Les hommes des forces spéciales irakiennes, à Mossoul, le 9 juillet. | LAURENT VAN DER STOCKT POUR LE MONDE

Editorial du « Monde ». Après neuf de mois d’une bataille urbaine acharnée, le premier ministre irakien, Haïder Al-Abadi, a proclamé dimanche 9 juillet la victoire de son armée dans Mossoul « libérée », mettant un terme à trois ans d’occupation de la deuxième ville du pays par les djihadistes de l’organisation Etat islamique (EI), qui subissent là un revers majeur. La France, qui est engagée dans la coalition internationale, a salué la reprise de la ville. « Mossoul libérée de Daech : hommage de la France à tous ceux, avec nos troupes, qui ont contribué à cette victoire », a écrit le président de la République, Emmanuel Macron.

L’émergence de l’EI, sous l’égide de son « calife » autoproclamé, Abou Bakr Al-Baghdadi, a marqué un tournant dans l’histoire du djihadisme. Le groupe a voulu contrôler un territoire et établir un Etat, le gérer, et accaparer les richesses qui en découlaient. Ce processus, qui a duré trois ans, s’achève à Mossoul au milieu des cendres et des ruines.

C’est dans la célèbre mosquée Al-Nouri de cette ville que le chef de l’EI avait fait son unique apparition publique en juillet 2014. Aujourd’hui, l’édifice a été détruit, pulvérisé par les djihadistes en déroute. Des milliers d’habitants ont été tués, des centaines de milliers de personnes, qui ont fui les combats, ne rentreront pas chez elles avant longtemps.

Mais la perte de cet ancrage territorial ne signifie pas la disparition du groupe djihadiste, qui contrôle toujours une vaste bande territoriale le long de la vallée de l’Euphrate, à cheval entre l’Irak et la Syrie, et qui, en muant d’une forme de proto-Etat à une guérilla ou à un réseau terroriste, reste en mesure de déstabiliser les pays de la région et au-delà. La dispersion de plusieurs dizaines, voire de centaines de ses combattants étrangers, jusqu’ici occupés quasi exclusivement à la défense de son territoire, pose plus que jamais la question de leur retour dans leurs pays d’origine et le danger qu’ils y font peser.

Sentiment d’humiliation

L’EI militairement aux abois, il reste à le défaire idéologiquement. Une bataille qui ne peut être menée sans une réelle reconstruction de ces pays et une participation politique de populations marginalisées depuis des années par les pouvoirs en place. En Irak, la montée en puissance de l’EI, né sur les cendres d’Al-Qaida, qu’on avait déclaré défaite dans les années 2000, est le fruit de la marginalisation des populations sunnites ; des populations étouffées et réprimées par un gouvernement central, revanchard, dominé par la majorité chiite.

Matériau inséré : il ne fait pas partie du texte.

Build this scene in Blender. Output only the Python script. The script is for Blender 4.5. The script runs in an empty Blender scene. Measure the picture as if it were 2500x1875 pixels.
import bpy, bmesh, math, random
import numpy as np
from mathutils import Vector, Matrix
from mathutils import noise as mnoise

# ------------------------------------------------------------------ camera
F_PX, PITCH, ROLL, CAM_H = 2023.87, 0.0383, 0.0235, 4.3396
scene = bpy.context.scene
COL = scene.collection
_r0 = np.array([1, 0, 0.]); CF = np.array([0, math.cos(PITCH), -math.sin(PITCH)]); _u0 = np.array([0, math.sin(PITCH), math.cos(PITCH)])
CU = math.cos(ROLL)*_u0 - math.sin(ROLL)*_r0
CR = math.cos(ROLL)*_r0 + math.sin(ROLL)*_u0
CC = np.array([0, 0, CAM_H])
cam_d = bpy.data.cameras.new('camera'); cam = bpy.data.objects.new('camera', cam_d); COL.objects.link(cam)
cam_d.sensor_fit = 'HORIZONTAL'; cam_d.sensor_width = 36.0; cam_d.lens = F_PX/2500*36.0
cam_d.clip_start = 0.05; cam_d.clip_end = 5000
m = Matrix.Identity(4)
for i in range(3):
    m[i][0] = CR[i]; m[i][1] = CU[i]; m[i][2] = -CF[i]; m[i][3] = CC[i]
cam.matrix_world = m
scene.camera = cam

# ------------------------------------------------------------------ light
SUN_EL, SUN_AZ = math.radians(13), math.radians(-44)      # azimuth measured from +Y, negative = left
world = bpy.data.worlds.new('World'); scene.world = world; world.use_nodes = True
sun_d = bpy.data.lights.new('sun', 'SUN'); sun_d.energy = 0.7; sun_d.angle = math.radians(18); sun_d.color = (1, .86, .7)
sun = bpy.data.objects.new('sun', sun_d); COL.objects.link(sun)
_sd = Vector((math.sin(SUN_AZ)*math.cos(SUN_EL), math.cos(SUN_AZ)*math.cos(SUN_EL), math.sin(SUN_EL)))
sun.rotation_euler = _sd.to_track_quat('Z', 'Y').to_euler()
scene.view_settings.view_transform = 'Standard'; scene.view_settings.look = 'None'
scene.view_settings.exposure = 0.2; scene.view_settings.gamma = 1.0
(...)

En Syrie, l’implosion du pays et la guerre totale menée par Bachar Al-Assad et ses alliés contre les régions insurgées avait là aussi ouvert un boulevard aux radicaux, EI en tête, après deux ans de révolte populaire. La présence massive de forces iraniennes et de milices chiites soutenues par Téhéran dans ces deux pays alimente un clivage chiites-sunnites et ne peut qu’attiser un sentiment d’humiliation dans ces régions.

Si le terrain sur lequel a prospéré l’EI reste inchangé, le terreau sur lequel prospère le radicalisme islamiste au prétexte de la défense des sunnites laisse planer le risque, à terme, d’une « renaissance » djihadiste dans des régions plus « pacifiées » que libérées. Contre le djihadisme, la solution ne peut venir d’un régime qui se voudrait centralisé et dominateur. L’Etat irakien doit désormais assurer aux populations arabes sunnites une pleine citoyenneté.